## Exercise prompt
Repeat exactly the lines from the line containing "The Blender Python" through the last line of the records below, inclusive, and nothing else.

+++ Provided information

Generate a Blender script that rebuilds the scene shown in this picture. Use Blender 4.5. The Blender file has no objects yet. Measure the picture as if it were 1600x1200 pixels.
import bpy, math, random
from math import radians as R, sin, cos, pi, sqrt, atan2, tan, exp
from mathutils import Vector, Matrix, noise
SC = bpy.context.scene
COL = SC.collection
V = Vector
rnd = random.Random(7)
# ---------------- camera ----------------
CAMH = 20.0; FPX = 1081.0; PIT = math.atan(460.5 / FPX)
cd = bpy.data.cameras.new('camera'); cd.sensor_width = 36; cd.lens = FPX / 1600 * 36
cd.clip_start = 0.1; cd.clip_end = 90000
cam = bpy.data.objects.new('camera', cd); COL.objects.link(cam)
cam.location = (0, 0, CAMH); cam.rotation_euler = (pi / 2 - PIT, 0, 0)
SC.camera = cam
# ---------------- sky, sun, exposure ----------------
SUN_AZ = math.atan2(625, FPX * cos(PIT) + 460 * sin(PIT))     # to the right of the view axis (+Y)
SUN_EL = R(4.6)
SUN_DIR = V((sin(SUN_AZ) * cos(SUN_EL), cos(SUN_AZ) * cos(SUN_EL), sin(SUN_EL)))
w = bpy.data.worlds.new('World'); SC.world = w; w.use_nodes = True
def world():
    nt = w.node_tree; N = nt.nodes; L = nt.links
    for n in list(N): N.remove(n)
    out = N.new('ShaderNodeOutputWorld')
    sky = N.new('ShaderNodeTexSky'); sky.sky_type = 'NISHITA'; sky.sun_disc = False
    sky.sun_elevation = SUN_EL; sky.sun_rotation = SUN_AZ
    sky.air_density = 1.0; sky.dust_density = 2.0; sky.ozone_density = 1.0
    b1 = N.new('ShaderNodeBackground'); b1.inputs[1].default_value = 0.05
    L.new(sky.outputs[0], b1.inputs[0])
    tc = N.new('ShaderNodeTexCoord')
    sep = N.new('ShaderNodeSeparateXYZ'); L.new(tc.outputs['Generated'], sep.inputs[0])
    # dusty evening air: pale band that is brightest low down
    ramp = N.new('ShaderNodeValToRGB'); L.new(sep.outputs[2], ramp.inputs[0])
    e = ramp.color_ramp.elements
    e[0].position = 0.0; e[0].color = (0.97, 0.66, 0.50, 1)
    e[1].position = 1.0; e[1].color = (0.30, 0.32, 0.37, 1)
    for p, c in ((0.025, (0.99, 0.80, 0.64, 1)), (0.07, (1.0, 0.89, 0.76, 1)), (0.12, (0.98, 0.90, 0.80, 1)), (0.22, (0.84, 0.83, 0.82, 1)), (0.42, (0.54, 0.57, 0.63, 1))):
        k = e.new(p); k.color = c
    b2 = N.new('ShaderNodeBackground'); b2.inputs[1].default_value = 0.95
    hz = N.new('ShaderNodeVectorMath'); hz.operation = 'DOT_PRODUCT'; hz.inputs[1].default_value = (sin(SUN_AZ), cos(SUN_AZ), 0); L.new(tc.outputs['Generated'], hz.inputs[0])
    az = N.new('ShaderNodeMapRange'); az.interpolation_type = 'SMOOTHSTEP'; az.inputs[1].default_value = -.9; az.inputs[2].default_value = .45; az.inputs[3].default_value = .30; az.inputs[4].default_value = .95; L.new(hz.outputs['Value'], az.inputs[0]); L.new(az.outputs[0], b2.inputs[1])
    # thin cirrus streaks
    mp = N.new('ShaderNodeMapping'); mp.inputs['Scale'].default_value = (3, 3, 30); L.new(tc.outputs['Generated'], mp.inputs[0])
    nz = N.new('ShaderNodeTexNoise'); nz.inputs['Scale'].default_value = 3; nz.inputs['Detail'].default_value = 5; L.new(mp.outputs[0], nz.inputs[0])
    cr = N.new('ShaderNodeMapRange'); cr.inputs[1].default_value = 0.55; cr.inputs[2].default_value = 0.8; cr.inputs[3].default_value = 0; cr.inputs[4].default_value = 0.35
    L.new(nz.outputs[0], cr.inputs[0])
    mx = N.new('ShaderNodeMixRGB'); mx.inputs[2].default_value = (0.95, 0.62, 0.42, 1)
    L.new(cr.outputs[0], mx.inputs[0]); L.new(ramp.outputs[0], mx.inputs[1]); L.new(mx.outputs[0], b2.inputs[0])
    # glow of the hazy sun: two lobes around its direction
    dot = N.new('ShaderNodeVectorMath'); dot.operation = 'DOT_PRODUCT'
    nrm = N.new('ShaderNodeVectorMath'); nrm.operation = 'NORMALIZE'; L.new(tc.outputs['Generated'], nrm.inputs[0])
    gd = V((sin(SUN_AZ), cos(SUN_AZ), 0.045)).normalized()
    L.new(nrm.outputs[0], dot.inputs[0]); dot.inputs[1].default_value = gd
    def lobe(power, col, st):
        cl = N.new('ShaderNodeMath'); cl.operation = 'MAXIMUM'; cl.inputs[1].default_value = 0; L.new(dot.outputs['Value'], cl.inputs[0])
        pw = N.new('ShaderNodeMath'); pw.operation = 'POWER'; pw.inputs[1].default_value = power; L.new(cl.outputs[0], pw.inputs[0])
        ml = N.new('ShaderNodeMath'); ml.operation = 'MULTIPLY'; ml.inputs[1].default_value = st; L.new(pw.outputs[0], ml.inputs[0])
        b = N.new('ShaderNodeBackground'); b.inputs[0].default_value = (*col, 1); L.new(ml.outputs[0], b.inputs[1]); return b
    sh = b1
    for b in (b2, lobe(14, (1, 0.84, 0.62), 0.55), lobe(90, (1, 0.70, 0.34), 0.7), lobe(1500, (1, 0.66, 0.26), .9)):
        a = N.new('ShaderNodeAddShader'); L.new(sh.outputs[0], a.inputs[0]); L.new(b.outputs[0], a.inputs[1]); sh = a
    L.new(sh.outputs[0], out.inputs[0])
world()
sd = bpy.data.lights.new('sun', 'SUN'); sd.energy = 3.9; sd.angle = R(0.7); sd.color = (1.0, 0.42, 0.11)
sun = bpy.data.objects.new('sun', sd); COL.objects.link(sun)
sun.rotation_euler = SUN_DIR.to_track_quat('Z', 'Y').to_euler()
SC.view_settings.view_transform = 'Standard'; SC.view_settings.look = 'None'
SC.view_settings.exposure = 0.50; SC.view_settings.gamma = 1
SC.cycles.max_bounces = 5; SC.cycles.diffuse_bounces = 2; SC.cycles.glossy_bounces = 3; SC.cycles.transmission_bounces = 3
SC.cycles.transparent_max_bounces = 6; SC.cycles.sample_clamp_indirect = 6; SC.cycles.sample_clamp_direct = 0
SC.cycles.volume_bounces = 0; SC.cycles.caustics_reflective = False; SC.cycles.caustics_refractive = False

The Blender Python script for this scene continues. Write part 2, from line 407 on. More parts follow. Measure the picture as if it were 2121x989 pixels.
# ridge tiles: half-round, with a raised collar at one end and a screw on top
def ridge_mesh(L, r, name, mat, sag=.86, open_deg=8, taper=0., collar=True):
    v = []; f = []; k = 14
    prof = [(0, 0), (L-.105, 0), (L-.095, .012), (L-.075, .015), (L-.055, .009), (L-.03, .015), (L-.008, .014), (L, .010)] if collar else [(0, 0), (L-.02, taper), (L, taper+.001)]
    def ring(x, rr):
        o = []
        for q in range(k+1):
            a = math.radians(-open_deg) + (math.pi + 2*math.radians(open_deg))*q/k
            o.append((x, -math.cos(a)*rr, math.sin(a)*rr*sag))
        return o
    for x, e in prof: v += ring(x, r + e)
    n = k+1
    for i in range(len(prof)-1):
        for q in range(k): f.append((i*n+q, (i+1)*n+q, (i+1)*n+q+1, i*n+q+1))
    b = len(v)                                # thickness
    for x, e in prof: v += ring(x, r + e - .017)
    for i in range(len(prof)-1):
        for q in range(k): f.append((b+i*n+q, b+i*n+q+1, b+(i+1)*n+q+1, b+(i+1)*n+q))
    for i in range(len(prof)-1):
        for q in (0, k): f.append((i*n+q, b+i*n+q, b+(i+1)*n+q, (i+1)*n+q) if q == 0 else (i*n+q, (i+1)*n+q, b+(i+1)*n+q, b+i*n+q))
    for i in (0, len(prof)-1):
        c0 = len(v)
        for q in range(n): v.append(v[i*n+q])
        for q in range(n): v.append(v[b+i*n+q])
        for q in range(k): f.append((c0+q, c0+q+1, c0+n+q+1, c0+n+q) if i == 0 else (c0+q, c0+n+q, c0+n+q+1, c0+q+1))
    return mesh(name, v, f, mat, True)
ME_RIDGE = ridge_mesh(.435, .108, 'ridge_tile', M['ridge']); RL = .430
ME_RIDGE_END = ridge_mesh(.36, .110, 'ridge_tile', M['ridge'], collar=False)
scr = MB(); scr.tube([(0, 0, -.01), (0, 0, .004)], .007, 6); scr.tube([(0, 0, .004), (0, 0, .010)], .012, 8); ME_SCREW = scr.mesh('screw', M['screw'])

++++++

## Response to the task
The Blender Python script for this scene continues. Write part 2, from line 407 on. More parts follow. Measure the picture as if it were 2121x989 pixels.
# ridge tiles: half-round, with a raised collar at one end and a screw on top
def ridge_mesh(L, r, name, mat, sag=.86, open_deg=8, taper=0., collar=True):
    v = []; f = []; k = 14
    prof = [(0, 0), (L-.105, 0), (L-.095, .012), (L-.075, .015), (L-.055, .009), (L-.03, .015), (L-.008, .014), (L, .010)] if collar else [(0, 0), (L-.02, taper), (L, taper+.001)]
    def ring(x, rr):
        o = []
        for q in range(k+1):
            a = math.radians(-open_deg) + (math.pi + 2*math.radians(open_deg))*q/k
            o.append((x, -math.cos(a)*rr, math.sin(a)*rr*sag))
        return o
    for x, e in prof: v += ring(x, r + e)
    n = k+1
    for i in range(len(prof)-1):
        for q in range(k): f.append((i*n+q, (i+1)*n+q, (i+1)*n+q+1, i*n+q+1))
    b = len(v)                                # thickness
    for x, e in prof: v += ring(x, r + e - .017)
    for i in range(len(prof)-1):
        for q in range(k): f.append((b+i*n+q, b+i*n+q+1, b+(i+1)*n+q+1, b+(i+1)*n+q))
    for i in range(len(prof)-1):
        for q in (0, k): f.append((i*n+q, b+i*n+q, b+(i+1)*n+q, (i+1)*n+q) if q == 0 else (i*n+q, (i+1)*n+q, b+(i+1)*n+q, b+i*n+q))
    for i in (0, len(prof)-1):
        c0 = len(v)
        for q in range(n): v.append(v[i*n+q])
        for q in range(n): v.append(v[b+i*n+q])
        for q in range(k): f.append((c0+q, c0+q+1, c0+n+q+1, c0+n+q) if i == 0 else (c0+q, c0+n+q, c0+n+q+1, c0+q+1))
    return mesh(name, v, f, mat, True)
ME_RIDGE = ridge_mesh(.435, .108, 'ridge_tile', M['ridge']); RL = .430
ME_RIDGE_END = ridge_mesh(.36, .110, 'ridge_tile', M['ridge'], collar=False)
scr = MB(); scr.tube([(0, 0, -.01), (0, 0, .004)], .007, 6); scr.tube([(0, 0, .004), (0, 0, .010)], .012, 8); ME_SCREW = scr.mesh('screw', M['screw'])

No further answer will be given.